Candidates have their own concerns about this. John Brabender, top adviser to Santorum, noted that the former senator believes that in 2012, “he oftentimes allowed himself to be defined by what the questioners wanted to talk about rather than what he wanted to talk about.”

Group events can take on their own dynamic, making it difficult at times for candidates to resist running to the right with everyone else. At the same time, candidates must remember they are always speaking to multiple audiences at the same time — those in the hall and those who might be watching around the country — and to avoid what Brabender called a bidding war “to show they’re even more extreme on some issue than the person who spoke before them.”

Schmidt pointed to past examples when in his view candidates passed up opportunities to show their character. At a debate in Iowa in the summer of 2011, the candidates were asked whether they would accept a budget deal that included $10 in spending cuts for every $1 in new taxes. Nobody on the stage was willing to say yes.

At a Florida debate that year, some member of the audience booed a gay solider who asked the candidates about the repeal of the military’s “Don’t Ask, Don’t Tell” policy. No candidate admonished those booing.

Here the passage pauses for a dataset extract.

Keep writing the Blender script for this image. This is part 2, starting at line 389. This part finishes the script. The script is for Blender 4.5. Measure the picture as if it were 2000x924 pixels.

Immigration remains a potentially perilous issue for Republicans because of the importance of the Hispanic vote in the general election. King’s harsh anti-immigration rhetoric highlights the conundrum for the candidates. “Whoever emerges as our nominee is going to have to confront the immigration issue,” Rep. Charlie Dent (R-Pa.) said in an interview. “It isn’t going away.”

Sen. Orrin G. Hatch (R-Utah), who ran for president in 2000, pointed to Iowa’s conservative leanings among caucus attendees, describing the caucus process as “a difficult place for a moderate.”

Hatch said that after the rise of the tea party a few years ago, which pushed the party to the right, “we’ve seen that movement kind of taper off a bit.” He added, “I think the party is now more moderate conservative.”

That assertion will be put to the test, starting in Iowa this month and intensifying as the nomination contest intensifies over the course of the year.